Richard Jeffers, Managing Director for RS Industria at RS, explains how to identify a critical backlog and develop a restoration strategy supporting Maintenance, Repair and Operations (MRO)

A crucial element of any effective maintenance capability is an accurate knowledge of any maintenance backlog and how to quantify the impact it has on your ability to offer the asset owner the right capability from the assets. By understanding cost and risk you can engage in meaningful discussions about budgets to restore or replace degraded assets.
What is the critical maintenance backlog?
The aim of maintenance is to ensure that fixed assets deliver the functional capability required by the asset owner, preferably at the level they delivered when they were first installed or procured. If the functional capability has degraded below this level, that represents a maintenance backlog. This can be explained through a simple example: if we procured a pump to deliver 10m3 of flow per hour at 5 bar, but it can now only achieve a flow of 8m3 per hour at 4 bar, then we have a maintenance backlog. This backlog becomes critical when it impacts the overall output of the production facility. If the pump above feeds a header tank which in turn feeds a process requiring 7m3 per hour, then the backlog is not critical. If it feeds a fire suppression system rated at 9.5m3 per hour at a pressure of 4.5 bar – it’s critical.
To address the maintenance backlog, we need to restore the asset to its basic conditions. Attempting to apply Continuous Improvement (CI) tools before this has been done is worthless: technical restoration is required first.
Identifying the critical backlog
The scale of the maintenance backlog can be daunting to the incoming engineering manager of a legacy site. It can also be difficult to have a consistent view of which elements of degradation are critical, rather than nice to have. Clear guidelines in this situation are imperative – and a manageable process to tackle all the necessary steps one at a time. A typical approach would be:
  • Form a team to analyse the assets – Many heads are better than one for this form of complex analysis. Aim to build a multi-dimensional team, so as well as maintenance input, include operational, quality and financial input in the analysis. This will ensure a better analysis and better stakeholder engagement when you start to request funds.
  • Consolidate a ‘good enough’ asset register – Many legacy sites have, at best, an incomplete asset register. A reasonable, though not perfect, asset register is necessary to understand the scale of the problem. All the way through this process, focus should be on ‘good enough’, after all, we’re maintenance engineers who work in an imperfect world. Collate the information at major asset level: you can drop down to assembly and sub-assembly level at a later pass through the analysis.
  • Complete a critical analysis of the asset base – There are many tools and flowcharts on the internet to assist in this. You are looking for a simple process that allows you to apply professional judgement to build a quantitative assessment of asset criticality using agreed criteria.
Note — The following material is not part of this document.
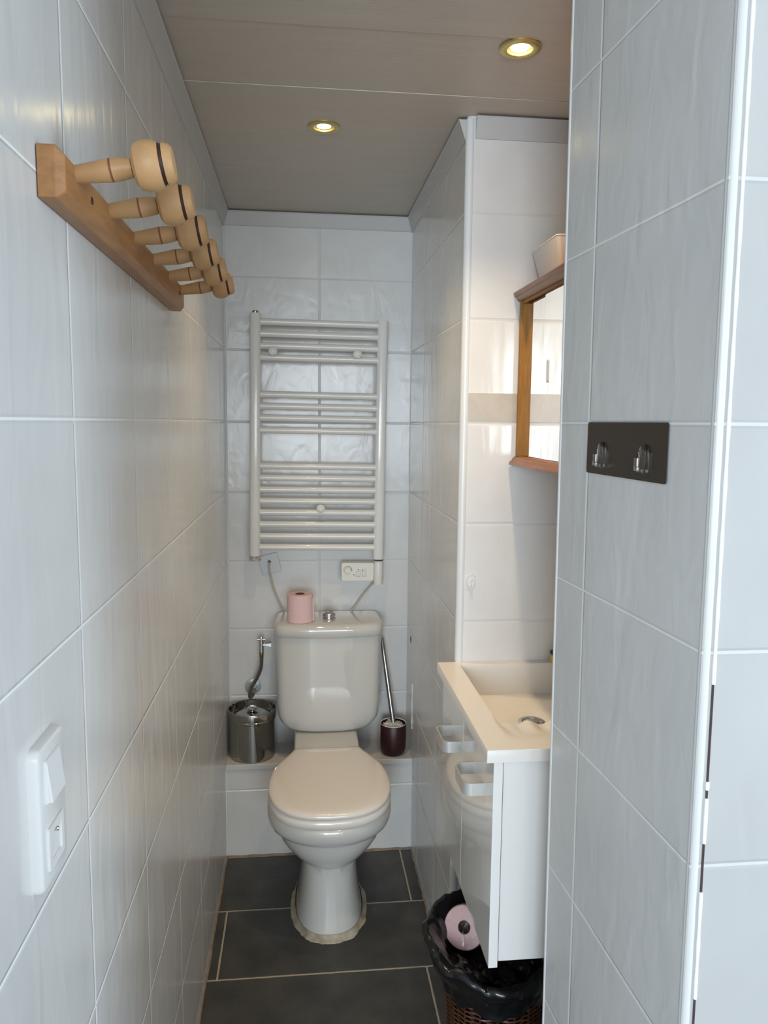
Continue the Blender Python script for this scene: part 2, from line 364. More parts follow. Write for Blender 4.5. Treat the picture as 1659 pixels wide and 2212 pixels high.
# lid / seat outline
half = [(2.448, 0), (2.448, .06), (2.447, .100), (2.440, .112), (2.418, .122), (2.37, .150), (2.32, .172), (2.27, .183), (2.22, .1865), (2.17, .183), (2.12, .168), (2.08, .142), (2.052, .106), (2.036, .062), (2.030, 0)]
hs = smooth_path([(a, b, 0) for a, b in half], 6)
outl = [(p.y, p.x) for p in hs]+[(-p.y, p.x) for p in hs[-2:0:-1]]
def olevel(s, z, dz=0, yc=2.24, k=.05): return [(TX+x*s, yc+(y-yc)*s, H+z+dz+(yc+(y-yc)*s-2.03)*k) for x, y in outl]
bm = B(); loft(bm, [olevel(.96, -1.143, k=.035), olevel(.985, -1.142, k=.035), olevel(.997, -1.137, k=.035), olevel(1.0, -1.131, k=.037), olevel(.994, -1.123, k=.04), olevel(.97, -1.117, k=.045)])
obj('seat', bm, M_seat, T, smooth=.9)
bm = B(); loft(bm, [olevel(.93, -1.1165), olevel(.975, -1.116), olevel(.99, -1.113), olevel(.993, -1.108), olevel(.985, -1.103), olevel(.965, -1.0995), olevel(.90, -1.0965), olevel(.75, -1.0945), olevel(.5, -1.0935), olevel(.2, -1.093)])
o = obj('lid', bm, M_seat, T, smooth=.9)
# cistern: rings in plan, rounded towards the bottom
CX = .0935
def cring(z, hw, yf, r, inset=0):
    pts = []; yb_ = 2.742; n = 6
    fr = []
    # front edge bowed
    for k in range(25):
        u = -1+2*k/24
        x = u*hw; y = yf+(abs(u)**3)*.030+ (max(0, abs(u)-.90)/.1)**2*.02
        fr.append((CX+x, y, H+z))
    return fr+[(CX+hw, yb_-.01, H+z), (CX+hw-.01, yb_, H+z), (CX-hw+.01, yb_, H+z), (CX-hw, yb_-.01, H+z)]
bm = B(); rr = []
for k in range(9):
    a = PI/2*k/8; s = 1-math.sin(a)
    rr.append(cring(-1.084+.075*(1-math.cos(a)), .180-.062*s-.002, 2.555+.03*s, 0))
rr += [cring(z, .180+(z+1.0)*.016, 2.553, 0) for z in (-.98, -.9, -.82, -.737)]
loft(bm, rr); obj('cistern', bm, M_porc, T, smooth=.7)
bm = B()
loft(bm, [cring(-.737, .186, 2.547, 0), cring(-.734, .189, 2.543, 0), cring(-.712, .190, 2.540, 0), cring(-.700, .188, 2.543, 0), cring(-.693, .183, 2.550, 0), cring(-.690, .174, 2.562, 0)])
obj('cistern_lid', bm, M_porc, T, smooth=.9)
bm = B(); lathe(bm, [(.0215, 0), (.0235, .001), (.0235, .003), (.021, .004), (.0205, .006), (.0225, .007), (.0235, .012), (.0225, .018), (.019, .0205), (.017, .0195)], (0, 0, 1), (CX+.002, 2.645, H-.690), 40)
fb = obj('flush_button', bm, M_chrome, T, smooth=.7)
bm = B(); lathe(bm, [(.0155, .0), (.0155, .0012), (.0148, .0018)], (0, 0, 1), (CX+.002, 2.645, H-.6708), 36)
box(bm, -.0155, .0155, -.0007, .0007, .0010, .0026, Matrix.Translation((CX+.002, 2.645, H-.6708)) @ Matrix.Rotation(.7, 4, 'Z'))
obj('push_plate', bm, M_brush, fb, smooth=.6)
# silicone around the foot
def seal(grow, z, seed):
    out = []
    for i, p in enumerate(egg(2.104-grow, 2.28, 2.50+grow*.3, .107+grow*.7, 0, 0, 2.4, n=160)):
        a = i/160; s = noise.noise((a*22, seed, 0))*.006*(grow > .004)+noise.noise((a*70, seed, 2))*.003*(grow > .004)
        d = Vector((p[0]-TX, p[1]-2.28, 0)).normalized()
        side = .016*max(0, abs(d.x)-.6)*(grow > .004)
        out.append((p[0]+d.x*(s+side), p[1]+d.y*(s+side), z))
    return out
bm = B(); loft(bm, [seal(.011, .0002, 1), seal(.010, .003, 1.1), seal(.006, .0055, 1.3), seal(.003, .007, 2), seal(-.002, .020, 2)], cap0=False, cap1=False)
obj('silicone_seal', bm, M_silic, T, smooth=1.2)

# ---------------------------------------------------------------- toilet roll on the cistern
RZ = H-.690
t = thing('toilet_roll', 'pink toilet paper roll standing on the cistern lid', 'toilet paper', (-.006, 2.615, RZ))
bm = B()
def rollring(r, z, tail=True):
    out = []
    for k in range(72):
        a = 2*PI*k/72; out.append(Vector((r*math.cos(a), r*math.sin(a), z)))
    return out
loft(bm, [rollring(.0165, .0), rollring(.0435, .0), rollring(.0450, .001), rollring(.0452, .05), rollring(.0447, .094), rollring(.0435, .0955), rollring(.0165, .0955), rollring(.0165, .0)], cap0=False, cap1=False)
obj('paper', bm, M_pink, t, smooth=.6)
bm = B(); loft(bm, [rollring(.0166, .0005), rollring(.0166, .096), rollring(.0156, .096), rollring(.0156, .0005), rollring(.0166, .0005)], cap0=False, cap1=False)
obj('core', bm, M_card, t, smooth=.6)
bm = B(); ar = []
for z in (.0012, .03, .06, .082):
    rw = [(.0455*math.cos(a), .0455*math.sin(a), z) for a in [-2.4+k*(2.4-.32)/16 for k in range(17)]]
    rw += [(.0475, -.012, z), (.0478, -.006, z)]
    rw2 = [(x*1.012, y*1.012, z) for x, y, z in rw[::-1]]
    ar.append(rw+rw2)
loft(bm, ar); obj('loose_sheet', bm, M_pink, t, smooth=.6)

# ---------------------------------------------------------------- towel radiator
RT = thing('towel_radiator', 'cream enamelled ladder towel radiator on the end wall above the toilet', 'radiator', (.06, 2.68, H-.06))
RT.rotation_euler = (0, math.radians(.6), 0)
def L3(x, y, z): return (x-.06, y-2.68, z+.06)      # relative to camera-height coordinates
for xx, zt, zb in ((-.1585, .362, -.484), (.2765, .350, -.484)):
    prof = [(.019*math.copysign(abs(math.cos(a))**.75, math.cos(a)), .013*math.sin(a)-.002) for a in [2*PI*k/24 for k in range(24)]]
    bm = B(); loft(bm, [[L3(xx+a*s, 2.68+b*s, z) for a, b in prof] for z, s in ((zb, .95), (zb+.003, 1), (zt-.003, 1), (zt, .95))])
    post = obj('post', bm, M_enam, RT, smooth=.7)
    if xx < 0:
        bm = B(); lathe(bm, [(.011, 0), (.011, .006), (.009, .008)], (0, 0, 1), L3(xx, 2.68, zt), 18); obj('end_plug', bm, M_brush, post, smooth=.7)
        bm = B(); prof2 = [(a*1.02, b*1.03) for a, b in prof]
        loft(bm, [[L3(xx+a*(1+.01*noise.noise((a*300, 1, z*100))), 2.68+b, z+(.004*noise.noise((a*240, b*240, 5)) if z > zb+.005 else 0)) for a, b in prof2] for z in (zb-.006, zb, zb+.012)])
        obj('flaking_foot', bm, M_flake, post, smooth=.5)
for zz in (.334, .294, .254, .215, .090, .050, .010, -.032, -.156, -.197, -.238, -.278, -.318, -.360, -.402, -.441):
    bm = B(); lathe(bm, [(.0117, 0), (.0117, .405)], (1, 0, 0), L3(-.1425, 2.677, zz), 20); obj('rung', bm, M_enam, RT, smooth=.8)
for kx, kz in ((-.098, .234), (.189, .232), (.069, -.301)):
    bm = B(); lathe(bm, [(.0045, -.02), (.0045, .004), (.012, .005), (.0155, .010), (.0150, .016), (.010, .020), (.004, .0215)], (0, -1, 0), L3(kx, 2.66, kz), 28)
    obj('fixing_knob', bm, M_ctrl, RT, smooth=.8)
    bm = B(); lathe(bm, [(.004, 0), (.004, .085)], (0, 1, 0), L3(kx, 2.668, kz), 12); obj('wall_bracket', bm, M_ctrl, RT, smooth=.8)
# thermostat box
bm = B(); pr = rrect(.118, .066, .006)
cbx = .204
loft(bm, [[L3(cbx+a*s, y, -.531+b*s) for a, b in pr] for y, s in ((2.712, 1), (2.684, 1), (2.680, .975), (2.679, .96))])
ctl = obj('thermostat', bm, M_ctrl, RT, smooth=.7)
bm = B(); lathe(bm, [(.0155, 0), (.0165, .003), (.0165, .083), (.0155, .086)], (0, 0, 1), L3(.279, 2.69, -.578), 28); obj('element_housing', bm, M_ctrl, RT, smooth=.7)
bm = B(); lathe(bm, [(.0165, 0), (.0165, .003)], (0, 0, 1), L3(.279, 2.69, -.4915), 24); obj('rubber_gasket', bm, M_ink, RT, smooth=.7)
def onface(bm, x, z, r, h=.0012, n=24): lathe(bm, [(r, 0), (r, h), (r*.9, h*1.4)], (0, -1, 0), L3(x, 2.679, z), n)
bm = B(); onface(bm, .168, -.5255, .0115, .005, 32); onface(bm, .168, -.5255, .0085, .0065, 32); dl = obj('dial', bm, M_ctrl, ctl, smooth=.7)
bm = B(); box(bm, -.0005, .0005, -.0012, 0, -.007, .007, Matrix.Translation(L3(.168, 2.6715, -.5255)) @ Matrix.Rotation(.7, 4, 'Y'))
for k in range(15):
    a = PI*1.05-k*PI*1.05/14
    box(bm, -.0006-.0006*k/14, .0006+.0006*k/14, -.0008, .0005, .0135, .0155+.001*k/14, Matrix.Translation(L3(.168, 2.679, -.5255)) @ Matrix.Rotation(-(a-PI/2), 4, 'Y'))
obj('printed_scale', bm, M_ink, ctl)
for bx_, bz_ in ((.207, -.5385), (.2275, -.5375)):
    bm = B(); onface(bm, bx_, bz_, .0048, .002); obj('push_button', bm, M_ctrl, ctl, smooth=.7)
    bm = B()
    for w1, w2, a1_, a2_ in ((-.0068, .0068, .0088, .0096), (-.0068, .0068, -.0096, -.0088), (-.0068, -.0061, -.0096, .0096), (.0061, .0068, -.0096, .0096)):
        x0, y0, z0 = L3(bx_, 2.679, bz_); box(bm, x0+w1, x0+w2, y0-.0006, y0+.001, z0+a1_, z0+a2_)
    obj('printed_outline', bm, M_ink, ctl)
bm = B()
for x_, z_ in ((.1905, -.5415), (.2065, -.5225), (.2205, -.5245)): onface(bm, x_, z_, .0019)
for k in range(3): x0, y0, z0 = L3(.226+k*.003, 2.679, -.5225); box(bm, x0, x0+.002, y0-.0005, y0+.001, z0, z0+.002-.0005*k)
obj('indicator', bm, M_black, ctl)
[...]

A typical criticality analysis will score assets on safety, environment, quality, working time, breakdown frequency and breakdown consequences to give a high, medium and low-criticality rating. From this point on, you focus on high-criticality assets only.
  • Detailed analysis of the critical assets – At this point, you are starting to analyse all the available data on the assets to understand what it should do, and what it can do. The team should consider:
    • Operating context – what does the asset owner want from it?
    • OEM surveys
    • Breakdown records
    • Root cause failure analysis involving the asset
    • Known improvement plans
    • Operator and maintainer knowledge
    • Any other relevant data
  • Review the outputs and generate a risk profile – Once the original and current operating contexts are understood, then the current gap can be quantified. This will never be an exact science, but an indicative risk profile can now start to be assigned to the asset in terms of the impact of the degradation. The more this can be translated into business language (impact on the profit and loss) the easier subsequent requests for funding become.
  • Develop a restoration strategy – A number of choices are available here, ranging from replacement or full restoration through to partial regeneration or acceptance of the degraded capability. Whichever solution is recommended, it needs to relate to the risk profile identified above.
  • Activate and execute the restoration strategy – Start tackling the critical restoration with your existing maintenance budget. Don’t wait until you have all the available data. If you can demonstrate value to the stakeholders in your existing budget, you’ll find it a lot easier to secure additional funds.
Making the case for extra investment
All too often, engineers couch requests for additional funding for restoration in black and white terms: “I need additional funds for maintenance or the asset will fail.” The reality is that few assets fail catastrophically: they degrade. Since the impact of the degradation is not understood or communicated, the request for additional funds is often refused. When the asset doesn’t then fail, the view that maintenance just wants more money for no reason is reinforced, which leads to a mind-set in the business that maintenance can be deferred or ignored indefinitely.
By turning restoration into a risk-based discussion, there is a much higher likelihood of securing funds for replacement or regeneration.